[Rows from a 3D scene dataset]
— Begin —

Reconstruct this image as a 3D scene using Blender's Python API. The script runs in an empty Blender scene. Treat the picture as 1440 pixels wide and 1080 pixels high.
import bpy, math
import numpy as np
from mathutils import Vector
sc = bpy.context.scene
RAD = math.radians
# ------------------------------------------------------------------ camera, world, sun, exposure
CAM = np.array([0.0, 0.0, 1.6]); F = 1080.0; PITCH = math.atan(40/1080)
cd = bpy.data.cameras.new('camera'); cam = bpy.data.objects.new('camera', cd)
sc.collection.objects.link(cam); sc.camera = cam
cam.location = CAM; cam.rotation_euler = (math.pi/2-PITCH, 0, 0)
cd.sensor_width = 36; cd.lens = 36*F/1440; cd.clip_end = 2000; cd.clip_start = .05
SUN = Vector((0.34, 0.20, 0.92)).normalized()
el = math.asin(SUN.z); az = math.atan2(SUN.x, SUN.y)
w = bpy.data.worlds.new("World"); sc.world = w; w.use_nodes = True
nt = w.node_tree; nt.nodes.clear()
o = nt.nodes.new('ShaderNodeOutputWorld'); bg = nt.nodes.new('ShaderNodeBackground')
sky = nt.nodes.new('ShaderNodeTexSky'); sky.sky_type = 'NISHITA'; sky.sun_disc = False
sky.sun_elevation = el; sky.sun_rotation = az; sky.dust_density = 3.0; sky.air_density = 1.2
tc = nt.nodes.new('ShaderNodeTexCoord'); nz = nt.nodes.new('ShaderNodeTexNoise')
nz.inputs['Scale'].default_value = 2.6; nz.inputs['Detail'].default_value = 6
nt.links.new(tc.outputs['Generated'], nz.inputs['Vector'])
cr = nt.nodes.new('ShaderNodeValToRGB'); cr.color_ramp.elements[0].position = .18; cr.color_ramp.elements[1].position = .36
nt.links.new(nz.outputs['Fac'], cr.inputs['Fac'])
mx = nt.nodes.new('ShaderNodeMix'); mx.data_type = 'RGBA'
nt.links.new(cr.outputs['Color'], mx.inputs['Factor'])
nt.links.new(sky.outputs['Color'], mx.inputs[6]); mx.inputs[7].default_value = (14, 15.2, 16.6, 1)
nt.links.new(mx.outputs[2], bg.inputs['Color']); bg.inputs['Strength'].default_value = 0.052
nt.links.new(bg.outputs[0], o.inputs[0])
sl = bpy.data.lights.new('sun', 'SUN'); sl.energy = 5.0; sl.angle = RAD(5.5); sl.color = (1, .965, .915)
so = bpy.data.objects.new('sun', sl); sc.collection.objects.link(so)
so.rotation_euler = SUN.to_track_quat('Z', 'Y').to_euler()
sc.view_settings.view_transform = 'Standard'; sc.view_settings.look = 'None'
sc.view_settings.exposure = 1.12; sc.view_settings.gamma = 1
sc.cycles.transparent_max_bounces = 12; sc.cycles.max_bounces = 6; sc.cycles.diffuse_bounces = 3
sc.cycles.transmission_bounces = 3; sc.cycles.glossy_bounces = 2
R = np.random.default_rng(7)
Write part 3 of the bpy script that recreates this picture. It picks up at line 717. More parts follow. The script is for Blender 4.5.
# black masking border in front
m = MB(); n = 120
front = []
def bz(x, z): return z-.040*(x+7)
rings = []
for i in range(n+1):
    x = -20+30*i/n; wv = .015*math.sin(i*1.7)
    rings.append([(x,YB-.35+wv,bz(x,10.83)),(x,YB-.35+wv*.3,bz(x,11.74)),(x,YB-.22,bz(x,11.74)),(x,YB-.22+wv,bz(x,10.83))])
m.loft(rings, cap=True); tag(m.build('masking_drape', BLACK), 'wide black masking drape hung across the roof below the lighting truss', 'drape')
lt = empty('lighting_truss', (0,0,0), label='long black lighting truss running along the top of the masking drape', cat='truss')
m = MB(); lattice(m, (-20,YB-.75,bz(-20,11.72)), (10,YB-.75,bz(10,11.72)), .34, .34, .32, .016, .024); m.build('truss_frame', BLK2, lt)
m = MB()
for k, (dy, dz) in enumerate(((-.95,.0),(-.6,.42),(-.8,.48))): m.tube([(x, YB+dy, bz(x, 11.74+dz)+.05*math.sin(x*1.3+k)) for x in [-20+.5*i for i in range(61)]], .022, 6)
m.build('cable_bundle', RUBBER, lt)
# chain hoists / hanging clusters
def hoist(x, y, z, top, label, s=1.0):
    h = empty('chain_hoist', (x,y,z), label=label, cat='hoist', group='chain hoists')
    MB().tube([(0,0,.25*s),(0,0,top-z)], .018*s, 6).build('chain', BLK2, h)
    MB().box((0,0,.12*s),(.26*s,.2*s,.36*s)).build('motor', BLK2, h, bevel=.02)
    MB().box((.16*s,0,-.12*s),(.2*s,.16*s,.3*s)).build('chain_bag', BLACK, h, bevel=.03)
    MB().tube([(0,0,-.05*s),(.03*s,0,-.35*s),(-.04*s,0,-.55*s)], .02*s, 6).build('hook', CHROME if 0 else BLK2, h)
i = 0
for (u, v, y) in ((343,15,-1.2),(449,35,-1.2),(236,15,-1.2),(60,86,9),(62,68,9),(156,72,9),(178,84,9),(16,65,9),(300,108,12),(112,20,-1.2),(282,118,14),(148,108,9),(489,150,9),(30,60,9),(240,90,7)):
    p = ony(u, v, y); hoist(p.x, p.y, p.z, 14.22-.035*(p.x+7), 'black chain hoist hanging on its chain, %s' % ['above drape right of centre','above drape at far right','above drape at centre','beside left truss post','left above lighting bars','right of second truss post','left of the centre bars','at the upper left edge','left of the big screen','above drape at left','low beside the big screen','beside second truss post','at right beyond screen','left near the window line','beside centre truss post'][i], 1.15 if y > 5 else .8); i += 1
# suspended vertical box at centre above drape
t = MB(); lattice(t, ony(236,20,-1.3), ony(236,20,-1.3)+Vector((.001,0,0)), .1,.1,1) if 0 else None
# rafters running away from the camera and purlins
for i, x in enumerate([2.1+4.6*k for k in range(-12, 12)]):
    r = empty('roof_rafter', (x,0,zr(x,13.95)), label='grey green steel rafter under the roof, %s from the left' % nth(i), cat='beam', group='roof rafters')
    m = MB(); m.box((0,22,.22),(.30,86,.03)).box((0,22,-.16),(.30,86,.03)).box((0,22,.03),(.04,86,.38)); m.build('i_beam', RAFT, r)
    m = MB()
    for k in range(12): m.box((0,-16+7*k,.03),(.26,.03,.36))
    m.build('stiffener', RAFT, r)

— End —

# Work required:
Take the data above and return it exactly.

# Final result:
Reconstruct this image as a 3D scene using Blender's Python API. The script runs in an empty Blender scene. Treat the picture as 1440 pixels wide and 1080 pixels high.
import bpy, math
import numpy as np
from mathutils import Vector
sc = bpy.context.scene
RAD = math.radians
# ------------------------------------------------------------------ camera, world, sun, exposure
CAM = np.array([0.0, 0.0, 1.6]); F = 1080.0; PITCH = math.atan(40/1080)
cd = bpy.data.cameras.new('camera'); cam = bpy.data.objects.new('camera', cd)
sc.collection.objects.link(cam); sc.camera = cam
cam.location = CAM; cam.rotation_euler = (math.pi/2-PITCH, 0, 0)
cd.sensor_width = 36; cd.lens = 36*F/1440; cd.clip_end = 2000; cd.clip_start = .05
SUN = Vector((0.34, 0.20, 0.92)).normalized()
el = math.asin(SUN.z); az = math.atan2(SUN.x, SUN.y)
w = bpy.data.worlds.new("World"); sc.world = w; w.use_nodes = True
nt = w.node_tree; nt.nodes.clear()
o = nt.nodes.new('ShaderNodeOutputWorld'); bg = nt.nodes.new('ShaderNodeBackground')
sky = nt.nodes.new('ShaderNodeTexSky'); sky.sky_type = 'NISHITA'; sky.sun_disc = False
sky.sun_elevation = el; sky.sun_rotation = az; sky.dust_density = 3.0; sky.air_density = 1.2
tc = nt.nodes.new('ShaderNodeTexCoord'); nz = nt.nodes.new('ShaderNodeTexNoise')
nz.inputs['Scale'].default_value = 2.6; nz.inputs['Detail'].default_value = 6
nt.links.new(tc.outputs['Generated'], nz.inputs['Vector'])
cr = nt.nodes.new('ShaderNodeValToRGB'); cr.color_ramp.elements[0].position = .18; cr.color_ramp.elements[1].position = .36
nt.links.new(nz.outputs['Fac'], cr.inputs['Fac'])
mx = nt.nodes.new('ShaderNodeMix'); mx.data_type = 'RGBA'
nt.links.new(cr.outputs['Color'], mx.inputs['Factor'])
nt.links.new(sky.outputs['Color'], mx.inputs[6]); mx.inputs[7].default_value = (14, 15.2, 16.6, 1)
nt.links.new(mx.outputs[2], bg.inputs['Color']); bg.inputs['Strength'].default_value = 0.052
nt.links.new(bg.outputs[0], o.inputs[0])
sl = bpy.data.lights.new('sun', 'SUN'); sl.energy = 5.0; sl.angle = RAD(5.5); sl.color = (1, .965, .915)
so = bpy.data.objects.new('sun', sl); sc.collection.objects.link(so)
so.rotation_euler = SUN.to_track_quat('Z', 'Y').to_euler()
sc.view_settings.view_transform = 'Standard'; sc.view_settings.look = 'None'
sc.view_settings.exposure = 1.12; sc.view_settings.gamma = 1
sc.cycles.transparent_max_bounces = 12; sc.cycles.max_bounces = 6; sc.cycles.diffuse_bounces = 3
sc.cycles.transmission_bounces = 3; sc.cycles.glossy_bounces = 2
R = np.random.default_rng(7)
Write part 3 of the bpy script that recreates this picture. It picks up at line 717. More parts follow. The script is for Blender 4.5.
# black masking border in front
m = MB(); n = 120
front = []
def bz(x, z): return z-.040*(x+7)
rings = []
for i in range(n+1):
    x = -20+30*i/n; wv = .015*math.sin(i*1.7)
    rings.append([(x,YB-.35+wv,bz(x,10.83)),(x,YB-.35+wv*.3,bz(x,11.74)),(x,YB-.22,bz(x,11.74)),(x,YB-.22+wv,bz(x,10.83))])
m.loft(rings, cap=True); tag(m.build('masking_drape', BLACK), 'wide black masking drape hung across the roof below the lighting truss', 'drape')
lt = empty('lighting_truss', (0,0,0), label='long black lighting truss running along the top of the masking drape', cat='truss')
m = MB(); lattice(m, (-20,YB-.75,bz(-20,11.72)), (10,YB-.75,bz(10,11.72)), .34, .34, .32, .016, .024); m.build('truss_frame', BLK2, lt)
m = MB()
for k, (dy, dz) in enumerate(((-.95,.0),(-.6,.42),(-.8,.48))): m.tube([(x, YB+dy, bz(x, 11.74+dz)+.05*math.sin(x*1.3+k)) for x in [-20+.5*i for i in range(61)]], .022, 6)
m.build('cable_bundle', RUBBER, lt)
# chain hoists / hanging clusters
def hoist(x, y, z, top, label, s=1.0):
    h = empty('chain_hoist', (x,y,z), label=label, cat='hoist', group='chain hoists')
    MB().tube([(0,0,.25*s),(0,0,top-z)], .018*s, 6).build('chain', BLK2, h)
    MB().box((0,0,.12*s),(.26*s,.2*s,.36*s)).build('motor', BLK2, h, bevel=.02)
    MB().box((.16*s,0,-.12*s),(.2*s,.16*s,.3*s)).build('chain_bag', BLACK, h, bevel=.03)
    MB().tube([(0,0,-.05*s),(.03*s,0,-.35*s),(-.04*s,0,-.55*s)], .02*s, 6).build('hook', CHROME if 0 else BLK2, h)
i = 0
for (u, v, y) in ((343,15,-1.2),(449,35,-1.2),(236,15,-1.2),(60,86,9),(62,68,9),(156,72,9),(178,84,9),(16,65,9),(300,108,12),(112,20,-1.2),(282,118,14),(148,108,9),(489,150,9),(30,60,9),(240,90,7)):
    p = ony(u, v, y); hoist(p.x, p.y, p.z, 14.22-.035*(p.x+7), 'black chain hoist hanging on its chain, %s' % ['above drape right of centre','above drape at far right','above drape at centre','beside left truss post','left above lighting bars','right of second truss post','left of the centre bars','at the upper left edge','left of the big screen','above drape at left','low beside the big screen','beside second truss post','at right beyond screen','left near the window line','beside centre truss post'][i], 1.15 if y > 5 else .8); i += 1
# suspended vertical box at centre above drape
t = MB(); lattice(t, ony(236,20,-1.3), ony(236,20,-1.3)+Vector((.001,0,0)), .1,.1,1) if 0 else None
# rafters running away from the camera and purlins
for i, x in enumerate([2.1+4.6*k for k in range(-12, 12)]):
    r = empty('roof_rafter', (x,0,zr(x,13.95)), label='grey green steel rafter under the roof, %s from the left' % nth(i), cat='beam', group='roof rafters')
    m = MB(); m.box((0,22,.22),(.30,86,.03)).box((0,22,-.16),(.30,86,.03)).box((0,22,.03),(.04,86,.38)); m.build('i_beam', RAFT, r)
    m = MB()
    for k in range(12): m.box((0,-16+7*k,.03),(.26,.03,.36))
    m.build('stiffener', RAFT, r)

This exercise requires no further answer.